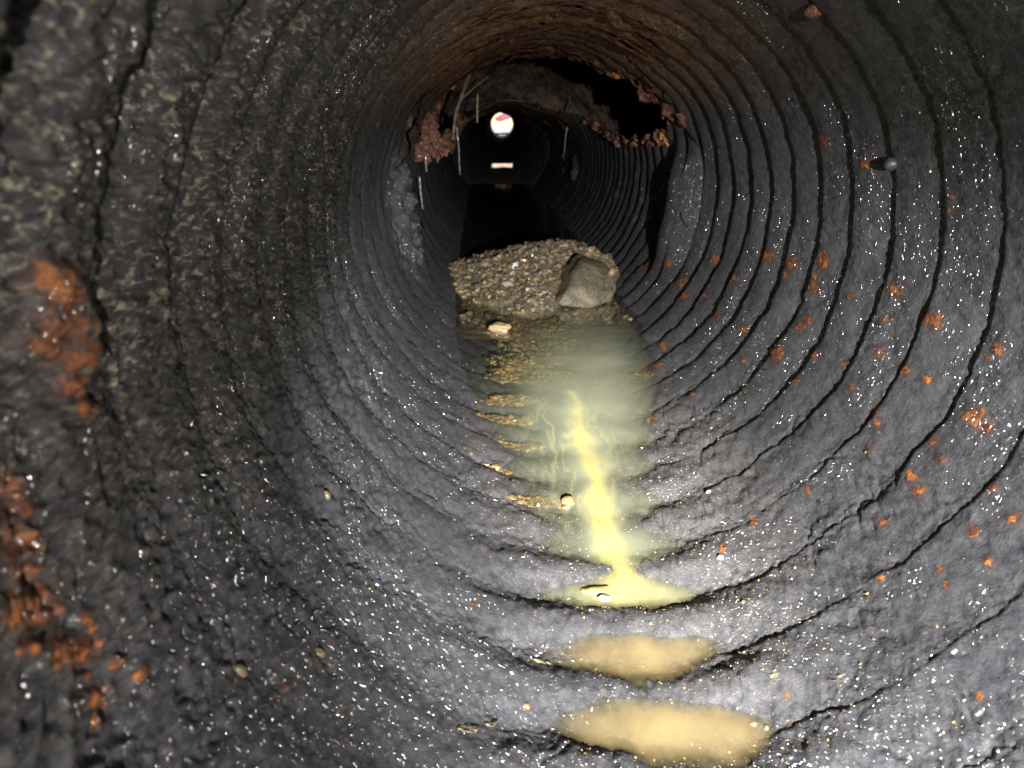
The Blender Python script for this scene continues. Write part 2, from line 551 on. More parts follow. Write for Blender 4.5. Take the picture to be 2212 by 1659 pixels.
hk = np.where((fc_y > 4.9) & (fc_y < 13.8))[0]
ht = np.mod(fc_t[hk], 360)
hp = np.stack([np.sin(np.radians(ht)) * 6, fc_y[hk] * 6, -np.cos(np.radians(ht)) * 6], 1)
jt = fbm(hp, 77, 3) * 5.0
jy = fbm(hp + 31, 79, 3) * .22
hole = in_poly(ht + jt, fc_y[hk] + jy, HOLE)
keep = np.ones(len(F), bool)
keep[hk[hole]] = False

# ---- split: one ring per corrugation, the two dented plates on their own
ring = np.floor((fc_y - Y0) / PITCH).astype(int)
dl = (fc_y > 4.70) & (fc_y < 5.36)
grp = ring.copy()
grp[dl & (np.abs(fc_t - 82) < 24)] = 1000
grp[dl & (np.abs(fc_t + 82) < 25)] = 1001
pipe = empty("culvert_pipe")
tag(pipe, "dark bitumen coated corrugated culvert pipe with its crown rusted through", "pipe")
for g in np.unique(grp):
    m = keep & (grp == g)
    Fg = F[m]
    if not len(Fg):
        continue
    u, inv = np.unique(Fg.ravel(), return_inverse=True)
    o = raw_mesh("dented_plate" if g >= 1000 else "corrugation_ring", V[u], inv.reshape(-1, 4), M_WALL, pipe,
                 attrs={"rust": rust[u], "grit": grit[u], "scale": scale_a[u], "crown": crown_a[u], "wet": wet_a[u]}, normals=NRM[u])
    if g == 1000:
        o["label"] = "smooth inward bulge with a black gap behind it"
    if g == 1001:
        o["label"] = "crumpled glistening inward bulge below the torn rust"


# the far stretch, coarser round the girth but with every corrugation
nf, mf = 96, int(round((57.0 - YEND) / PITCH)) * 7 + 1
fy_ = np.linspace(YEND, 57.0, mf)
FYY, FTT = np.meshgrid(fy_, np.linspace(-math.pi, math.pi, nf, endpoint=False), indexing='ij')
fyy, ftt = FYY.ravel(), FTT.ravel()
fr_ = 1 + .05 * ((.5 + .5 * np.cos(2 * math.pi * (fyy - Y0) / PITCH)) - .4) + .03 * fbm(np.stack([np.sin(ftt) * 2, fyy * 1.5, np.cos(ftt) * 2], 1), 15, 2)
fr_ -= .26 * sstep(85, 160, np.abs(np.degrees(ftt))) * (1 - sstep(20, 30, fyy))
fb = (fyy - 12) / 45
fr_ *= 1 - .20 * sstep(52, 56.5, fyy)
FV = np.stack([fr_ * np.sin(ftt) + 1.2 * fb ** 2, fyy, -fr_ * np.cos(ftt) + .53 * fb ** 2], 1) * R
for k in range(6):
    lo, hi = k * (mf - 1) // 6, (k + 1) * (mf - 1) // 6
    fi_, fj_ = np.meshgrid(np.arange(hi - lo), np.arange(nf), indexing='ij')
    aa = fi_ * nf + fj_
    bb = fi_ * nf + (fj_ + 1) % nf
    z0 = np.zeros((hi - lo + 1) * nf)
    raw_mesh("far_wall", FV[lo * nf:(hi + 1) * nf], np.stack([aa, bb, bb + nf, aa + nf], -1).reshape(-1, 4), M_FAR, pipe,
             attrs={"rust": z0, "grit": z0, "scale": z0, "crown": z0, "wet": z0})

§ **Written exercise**
Ignore the images and quote every line of the listing exactly.

§ **Reply**
The Blender Python script for this scene continues. Write part 2, from line 551 on. More parts follow. Write for Blender 4.5. Take the picture to be 2212 by 1659 pixels.
hk = np.where((fc_y > 4.9) & (fc_y < 13.8))[0]
ht = np.mod(fc_t[hk], 360)
hp = np.stack([np.sin(np.radians(ht)) * 6, fc_y[hk] * 6, -np.cos(np.radians(ht)) * 6], 1)
jt = fbm(hp, 77, 3) * 5.0
jy = fbm(hp + 31, 79, 3) * .22
hole = in_poly(ht + jt, fc_y[hk] + jy, HOLE)
keep = np.ones(len(F), bool)
keep[hk[hole]] = False

# ---- split: one ring per corrugation, the two dented plates on their own
ring = np.floor((fc_y - Y0) / PITCH).astype(int)
dl = (fc_y > 4.70) & (fc_y < 5.36)
grp = ring.copy()
grp[dl & (np.abs(fc_t - 82) < 24)] = 1000
grp[dl & (np.abs(fc_t + 82) < 25)] = 1001
pipe = empty("culvert_pipe")
tag(pipe, "dark bitumen coated corrugated culvert pipe with its crown rusted through", "pipe")
for g in np.unique(grp):
    m = keep & (grp == g)
    Fg = F[m]
    if not len(Fg):
        continue
    u, inv = np.unique(Fg.ravel(), return_inverse=True)
    o = raw_mesh("dented_plate" if g >= 1000 else "corrugation_ring", V[u], inv.reshape(-1, 4), M_WALL, pipe,
                 attrs={"rust": rust[u], "grit": grit[u], "scale": scale_a[u], "crown": crown_a[u], "wet": wet_a[u]}, normals=NRM[u])
    if g == 1000:
        o["label"] = "smooth inward bulge with a black gap behind it"
    if g == 1001:
        o["label"] = "crumpled glistening inward bulge below the torn rust"


# the far stretch, coarser round the girth but with every corrugation
nf, mf = 96, int(round((57.0 - YEND) / PITCH)) * 7 + 1
fy_ = np.linspace(YEND, 57.0, mf)
FYY, FTT = np.meshgrid(fy_, np.linspace(-math.pi, math.pi, nf, endpoint=False), indexing='ij')
fyy, ftt = FYY.ravel(), FTT.ravel()
fr_ = 1 + .05 * ((.5 + .5 * np.cos(2 * math.pi * (fyy - Y0) / PITCH)) - .4) + .03 * fbm(np.stack([np.sin(ftt) * 2, fyy * 1.5, np.cos(ftt) * 2], 1), 15, 2)
fr_ -= .26 * sstep(85, 160, np.abs(np.degrees(ftt))) * (1 - sstep(20, 30, fyy))
fb = (fyy - 12) / 45
fr_ *= 1 - .20 * sstep(52, 56.5, fyy)
FV = np.stack([fr_ * np.sin(ftt) + 1.2 * fb ** 2, fyy, -fr_ * np.cos(ftt) + .53 * fb ** 2], 1) * R
for k in range(6):
    lo, hi = k * (mf - 1) // 6, (k + 1) * (mf - 1) // 6
    fi_, fj_ = np.meshgrid(np.arange(hi - lo), np.arange(nf), indexing='ij')
    aa = fi_ * nf + fj_
    bb = fi_ * nf + (fj_ + 1) % nf
    z0 = np.zeros((hi - lo + 1) * nf)
    raw_mesh("far_wall", FV[lo * nf:(hi + 1) * nf], np.stack([aa, bb, bb + nf, aa + nf], -1).reshape(-1, 4), M_FAR, pipe,
             attrs={"rust": z0, "grit": z0, "scale": z0, "crown": z0, "wet": z0})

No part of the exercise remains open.